Tuesday, July 28, 2015

Spending Time With the Kids

One of my struggles in life is taking time to spend with my kids. I can find so many things to do instead of spend time with them. Tonight I chose to leave the house a mess and jump in the pool with them for an hour before bed. It was so nice to have all four of them doing something together and having fun. It didn’t take a lot of effort, no extra money, and we were able to create good memories and build relationships with each other. It wasn’t argument free but overall we all enjoyed the time together.

So how do I find balance between doing what needs to get done and spending time with the kids? If I had patience I could involve them more in the work. ;) The real answer, I think, is to be more conscientious of what I am doing, make plans, schedule my time rather than fly by the seat of my pants. If I tell myself that I have an hour every night from 6:30 to 7:30 to do something with the kids and make that a priority, then I think all of us would be happier.

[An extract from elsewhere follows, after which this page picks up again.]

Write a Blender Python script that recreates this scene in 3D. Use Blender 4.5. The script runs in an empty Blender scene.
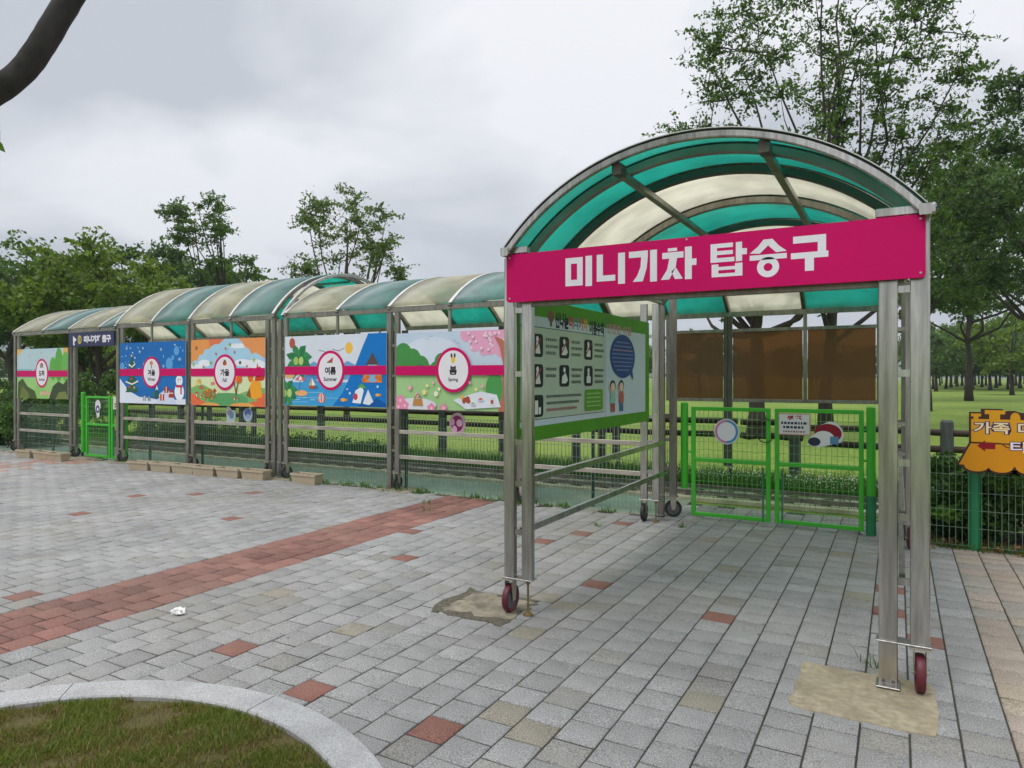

Being a single parent is probably one of the most difficult things I have ever had to do. Having to make all the decisions without another adult to help, having to be on duty twenty-four hours a day for nightmares, sickness, loneliness, for the kids to tell jokes to, play with, report how school went, and the many, many other things that need to happen each day. There are times I wonder how I can continue to get up each morning and do it all by myself one more time. But as I pray, I find strength that I never knew I had. As I keep getting up and doing what needs to get done I feel support from a power greater than myself. And at the end of the day when I lay with my kids as they go to sleep, I feel their unspoken love and gratitude for me and that makes every bit of the struggle worthwhile.


What activities bring you closer to your family?